Here’s how I see it:
Wheel 1: Relationships
Strong cross-functional relationships are crucial to a brand's success. Trust and collaboration across departments allow your team to work more effectively. Everyone—from copywriters to creative leads to university leaders—should regularly connect with campus stakeholders. Your directors should be building relationships with deans and department heads. As a CMO, your partnership with the university president or chancellor is crucial.
I also encourage marketing teams to use the term “campus partners” rather than “clients.” A partner is someone you work with; a client is someone you do work for. Building these partnerships not only strengthens your marketing outcomes, but it also embeds your team with other departments in favor of the university’s long-term success.
Wheel 2: Research
“Knowledge is power,” the old saying goes. I’d go further: knowledge is the lifeline of your brand. Without it, you’re flying blind in the dark, with no avionics and no moon. You don’t know if you’re going up or down, and that’s dangerous.

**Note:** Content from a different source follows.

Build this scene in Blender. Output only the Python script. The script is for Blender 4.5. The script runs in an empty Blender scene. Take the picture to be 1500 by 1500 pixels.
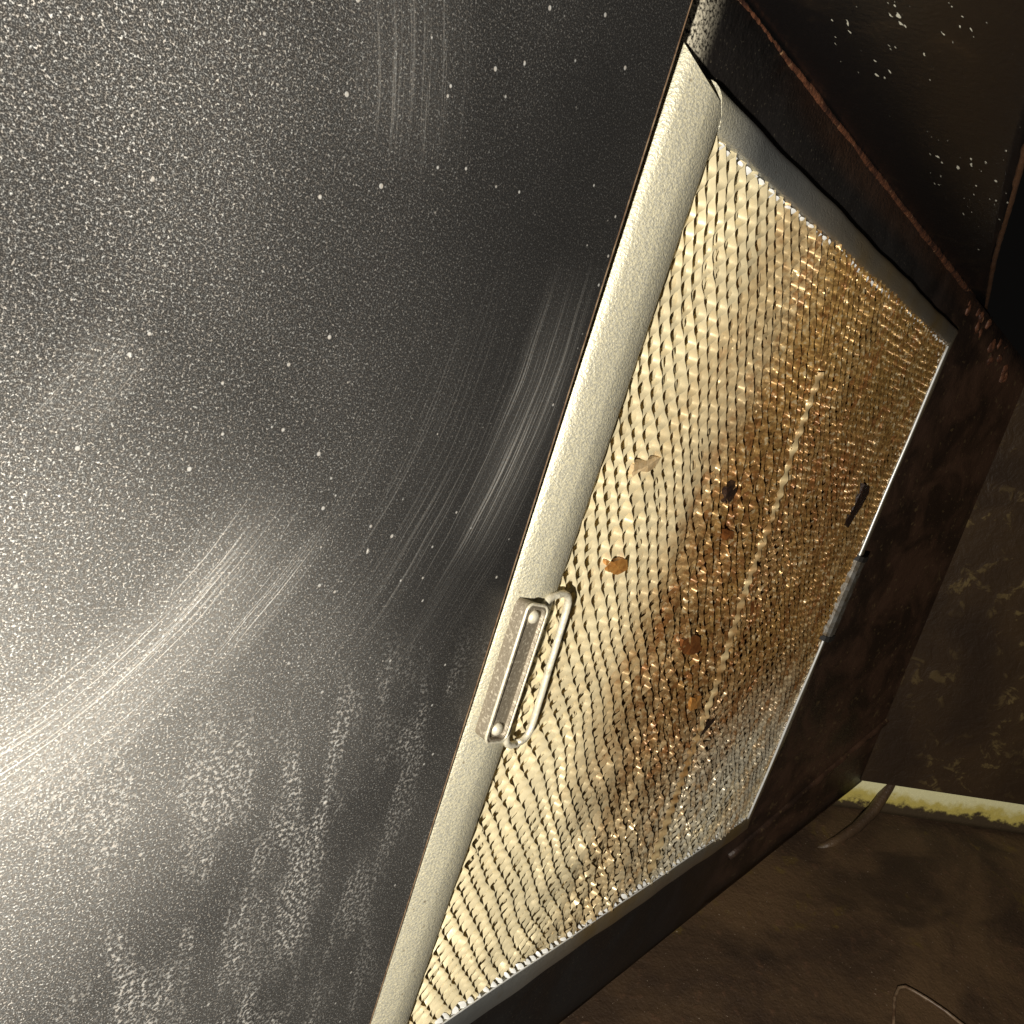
import bpy, bmesh, math, random
import numpy as np
from mathutils import Vector, Matrix
random.seed(7)
rng = np.random.default_rng(7)
scene = bpy.context.scene
C = scene.collection

# ------------------------------------------------------------------ camera
# world frame: X runs across the grease filter, Y up along it, Z out of it; the filter's mesh is 0.30 x 0.30 m
FPX = 1240.0
d1 = np.array([-1848.7, 5631.3, FPX]); d1 /= np.linalg.norm(d1)      # down along the filter, in camera axes
d2 = np.array([952.0, 39.4, FPX]); d2 -= d1 * (d1 @ d2); d2 /= np.linalg.norm(d2)
nn = np.cross(d1, d2)
CAM = np.array([-0.2043, -0.0625, 0.1253])
AX = np.array([d2, -d1, nn])                                          # rows: world axes in camera axes (x right, y down, z fwd)
cam_d = bpy.data.cameras.new('camera'); cam = bpy.data.objects.new('camera', cam_d); C.objects.link(cam)
cam_d.sensor_width = 36; cam_d.lens = 36 * FPX / 1500; cam_d.clip_start = 0.005; cam_d.clip_end = 50
m = Matrix.Identity(4)
for i in range(3):
    m[i][0] = AX[i][0]; m[i][1] = -AX[i][1]; m[i][2] = -AX[i][2]; m[i][3] = CAM[i]
cam.matrix_world = m
scene.camera = cam

# ------------------------------------------------------------------ light
w = bpy.data.worlds.new('World'); scene.world = w; w.use_nodes = True
w.node_tree.nodes['Background'].inputs[0].default_value = (1.0, 0.93, 0.85, 1)
w.node_tree.nodes['Background'].inputs[1].default_value = 0.003
ld = bpy.data.lights.new('torch', 'POINT'); lo = bpy.data.objects.new('torch', ld); C.objects.link(lo)
ld.energy = 15.8; ld.color = (1.0, 0.95, 0.86); ld.shadow_soft_size = 0.006
lo.location = (-0.385, -0.145, 0.182)
vs = scene.view_settings
vs.view_transform = 'Standard'; vs.look = 'None'; vs.exposure = 0; vs.gamma = 1; vs.use_curve_mapping = False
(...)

Fortunately, you don’t need a multimillion-dollar research budget to find your bearings. Much of what you need already exists within your institution. At one university, we partnered with enrollment management to access rich data—from program demand and student behavior to market analytics—that helped shape our first academic marketing campaign.

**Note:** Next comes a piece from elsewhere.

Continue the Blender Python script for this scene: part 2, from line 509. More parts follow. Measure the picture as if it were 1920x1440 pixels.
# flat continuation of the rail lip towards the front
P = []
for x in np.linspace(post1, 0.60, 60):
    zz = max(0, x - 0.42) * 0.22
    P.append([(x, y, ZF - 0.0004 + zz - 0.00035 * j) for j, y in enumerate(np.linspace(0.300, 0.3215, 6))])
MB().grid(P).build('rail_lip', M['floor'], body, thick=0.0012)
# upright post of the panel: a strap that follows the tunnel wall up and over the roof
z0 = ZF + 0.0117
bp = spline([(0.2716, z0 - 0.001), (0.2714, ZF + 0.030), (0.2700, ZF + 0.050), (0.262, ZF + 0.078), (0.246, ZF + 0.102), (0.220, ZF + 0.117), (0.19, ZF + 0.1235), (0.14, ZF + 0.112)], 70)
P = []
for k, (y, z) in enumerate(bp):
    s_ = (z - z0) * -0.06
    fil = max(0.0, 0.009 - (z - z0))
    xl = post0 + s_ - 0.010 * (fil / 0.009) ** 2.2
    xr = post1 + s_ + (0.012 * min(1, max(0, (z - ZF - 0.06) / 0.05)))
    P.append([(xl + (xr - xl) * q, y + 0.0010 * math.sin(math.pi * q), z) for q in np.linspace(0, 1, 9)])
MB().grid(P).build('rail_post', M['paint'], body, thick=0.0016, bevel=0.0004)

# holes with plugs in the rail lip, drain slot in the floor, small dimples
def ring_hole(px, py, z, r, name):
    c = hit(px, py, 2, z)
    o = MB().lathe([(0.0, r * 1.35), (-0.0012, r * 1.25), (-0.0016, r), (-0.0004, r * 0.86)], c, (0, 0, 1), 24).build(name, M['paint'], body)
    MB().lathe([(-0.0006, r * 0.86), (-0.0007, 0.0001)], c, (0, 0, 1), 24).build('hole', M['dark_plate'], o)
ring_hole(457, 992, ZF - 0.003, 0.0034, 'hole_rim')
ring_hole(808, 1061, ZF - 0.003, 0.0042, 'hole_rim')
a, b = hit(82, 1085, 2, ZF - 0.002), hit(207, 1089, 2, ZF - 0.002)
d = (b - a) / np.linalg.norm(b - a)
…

And of course, there’s nothing more illuminating than primary research. Focus groups, surveys, and direct feedback from students and stakeholders will give you the insight to refine and align your brand with real needs and expectations. And I found this to be some of the most rewarding work I've done with my teams.
Wheel 3: Execution
Once you’ve built partnerships and gathered insight, it’s time to act. Here’s where the exciting work happens—strategy, creative, messaging, digital, and media coming together under one shared vision.
Execution is where silos must come down. Your internal teams—creative, PR, digital, content—need to function as one. At the same time, your external partners across campus should be looped in before campaigns go live. That visibility builds trust, respect and, buy-in. Who knows, eventually you may have some champions for your brand work.

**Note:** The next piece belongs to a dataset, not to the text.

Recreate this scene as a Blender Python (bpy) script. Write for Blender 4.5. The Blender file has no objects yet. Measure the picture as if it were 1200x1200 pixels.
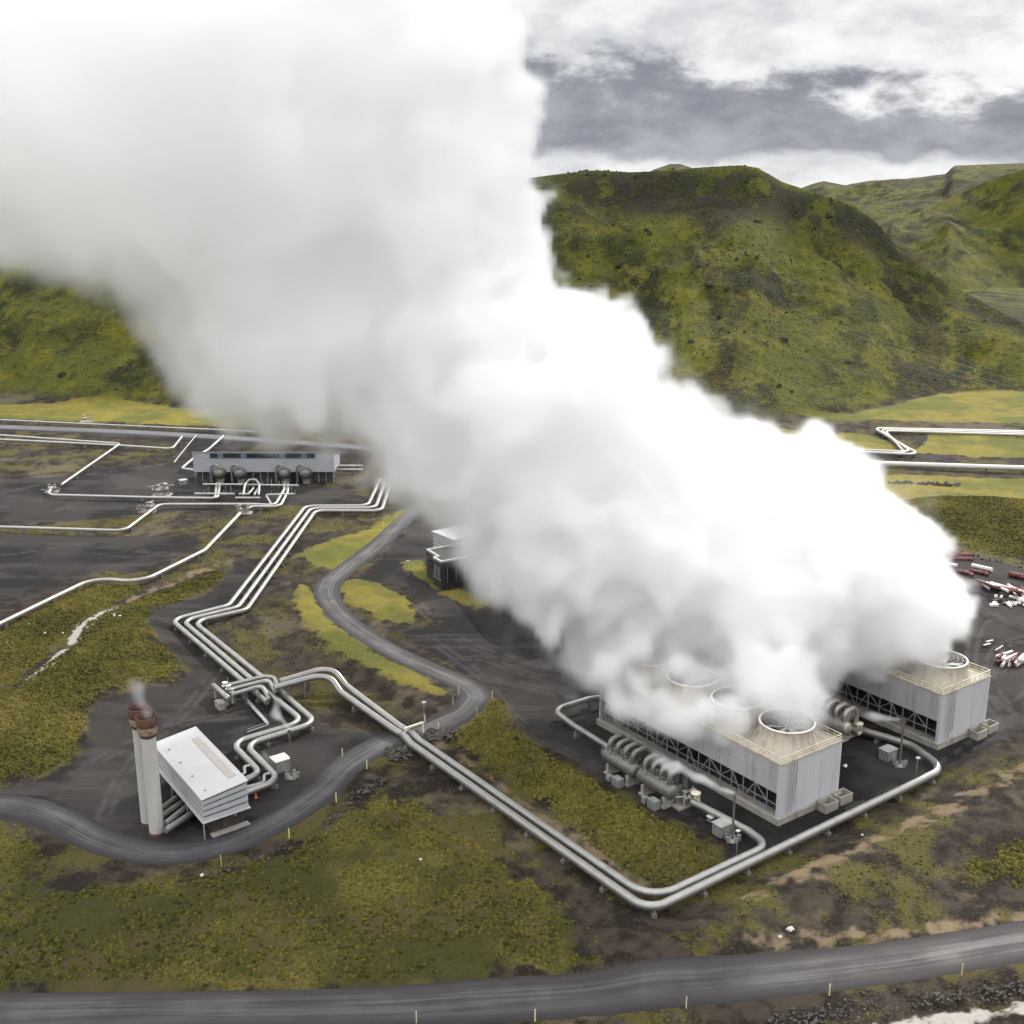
import bpy, bmesh, math, random, os
import numpy as np
from mathutils import Vector, Matrix
R_ = math.radians
CAM_H, FPX, PITCH = 100.0, 1417.0, math.radians(16.1)
GAN = 0.0
CP, SP = math.cos(PITCH), math.sin(PITCH)
sc = bpy.context.scene
COL = sc.collection

# ---------------------------------------------------------------- camera geometry (a point on the ground seen at a photo position)
def ray(px, py):
    u = px - 600.0; v = 600.0 - py
    return np.array([u, FPX * CP + v * SP, -FPX * SP + v * CP])
def G(px, py, z=0.0):
    d = ray(px, py); t = (CAM_H - z) / -d[2]
    return (float(d[0] * t), float(d[1] * t))
def AT(px, py, y):
    d = ray(px, py); t = y / d[1]
    return np.array([d[0] * t, y, CAM_H + d[2] * t])

cam_d = bpy.data.cameras.new('camera'); cam = bpy.data.objects.new('camera', cam_d); COL.objects.link(cam)
cam.location = (0, 0, CAM_H); cam.rotation_euler = (math.pi / 2 - PITCH, 0, 0)
cam_d.sensor_width = 36; cam_d.lens = 36 * FPX / 1200.0
cam_d.clip_start = 1; cam_d.clip_end = 60000
sc.camera = cam

# ---------------------------------------------------------------- render settings
sc.render.engine = 'CYCLES'
cy = sc.cycles
cy.use_denoising = True
try: cy.denoiser = 'OPENIMAGEDENOISE'
except Exception: pass
cy.use_adaptive_sampling = True; cy.adaptive_threshold = 0.035; cy.adaptive_min_samples = 20
cy.max_bounces = 26; cy.diffuse_bounces = 2; cy.glossy_bounces = 2; cy.transmission_bounces = 2
cy.volume_bounces = 24; cy.transparent_max_bounces = 8
cy.volume_step_rate = 2.5; cy.volume_max_steps = 256
cy.sample_clamp_indirect = 8
cy.caustics_reflective = False; cy.caustics_refractive = False
vs = sc.view_settings
vs.view_transform = 'Standard'; vs.look = 'None'; vs.gamma = 1; vs.exposure = 0.64

# ---------------------------------------------------------------- sun and sky
SUN_AZ, SUN_EL = R_(32), R_(33)          # azimuth from +Y towards +X: behind the hills, to the right
sv = Vector((math.sin(SUN_AZ) * math.cos(SUN_EL), math.cos(SUN_AZ) * math.cos(SUN_EL), math.sin(SUN_EL)))
sd = bpy.data.lights.new('sun', 'SUN'); sd.energy = 2.6; sd.angle = R_(1.2); sd.color = (1.0, 0.95, 0.88)
so = bpy.data.objects.new('sun', sd); COL.objects.link(so)
so.rotation_euler = sv.to_track_quat('Z', 'Y').to_euler(); so.location = (0, 0, 300)

class NT:
    """small node-tree builder"""
    def __init__(s, nt): s.nt = nt; s.n = nt.nodes; s.l = nt.links
    def node(s, t, **kw):
        n = s.n.new(t)
        for k, v in kw.items():
            if k == 'ins':
                for kk, vv in v.items(): s.put(n.inputs[kk], vv)
            else: setattr(n, k, v)
        return n
    def put(s, sock, v):
        if isinstance(v, bpy.types.NodeSocket): s.l.new(v, sock)
        elif v is not None: sock.default_value = v
    def math(s, op, a, b=None, c=None, clamp=False):
        n = s.n.new('ShaderNodeMath'); n.operation = op; n.use_clamp = clamp
        s.put(n.inputs[0], a)
        if b is not None: s.put(n.inputs[1], b)
        if c is not None: s.put(n.inputs[2], c)
        return n.outputs[0]
    def sstep(s, x, a, b, lo=0.0, hi=1.0):
        n = s.n.new('ShaderNodeMapRange'); n.interpolation_type = 'SMOOTHSTEP'
        for i, v in enumerate((x, a, b, lo, hi)): s.put(n.inputs[i], v)
        return n.outputs[0]
    def noise(s, vec, scale, detail=4.0, rough=0.55, dist=0.0, col=False):
        n = s.n.new('ShaderNodeTexNoise'); s.put(n.inputs['Vector'], vec)
        n.inputs['Scale'].default_value = scale; n.inputs['Detail'].default_value = detail
        n.inputs['Roughness'].default_value = rough; n.inputs['Distortion'].default_value = dist
        return n.outputs['Color' if col else 'Fac']
    def mix(s, f, a, b, mode='MIX'):
        n = s.n.new('ShaderNodeMix'); n.data_type = 'RGBA'; n.blend_type = mode
        s.put(n.inputs[0], f)
        s.put(n.inputs[6], a if not isinstance(a, tuple) else (*a, 1.0)[:4]); s.put(n.inputs[7], b if not isinstance(b, tuple) else (*b, 1.0)[:4])
        return n.outputs[2]
    def scale(s, vec, v3):
        n = s.n.new('ShaderNodeVectorMath'); n.operation = 'MULTIPLY'; s.put(n.inputs[0], vec); n.inputs[1].default_value = v3
        return n.outputs[0]
    def add(s, a, b):
        n = s.n.new('ShaderNodeVectorMath'); n.operation = 'ADD'; s.put(n.inputs[0], a); s.put(n.inputs[1], b)
        return n.outputs[0]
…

At this stage, you’re aligning university strategy with marketing goals. You understand your audiences, business needs, and communication objectives. And your team is finally pulling in one direction.
Wheel 4: Measurement
Recently, while visiting my sister in Missouri, she mentioned her car was acting up—shaking, burning oil, making strange noises. The mechanic’s first move? Change the oil and check it in a couple of days. That simple check saved the engine from severe damage.
It’s the same with brand execution: you have to measure performance to avoid breakdowns. Some things are easy to assess, like A/B testing, email open rates, or ad performance with CTRs and other KPIs. Others—like enrollment growth or reputation—take time. But if in the short term, one version of your message or one ad photo is not working well, pivot. Don’t wait for the engine to blow.
The Spare Tire: Iteration
I like to think of iteration as the spare tire. When something breaks, you need to be ready to replace it. And not just once, again and again if necessary.
Some of the most respected marketing firms I’ve worked with have said in meetings, “We initially recommended this, but we should pivot based on the results.” That’s not a mistake. That’s how real brand evolution works.
We can’t afford to become so attached to our ideas that we ignore the data—or the people around us. Listening to your team, your campus partners, and your audience is critical. A great idea can come from anywhere or anyone! Sometimes it confirms you're on the right path. Sometimes it tells you it’s time for a change.
Just like people’s personalities evolve over time, so do brands. Today’s high school students don’t think or act like those from the 1980s or ’90s. That’s not a problem—it’s a reality. People change. So should your brand. What matters is that your brand remains aligned as it evolves.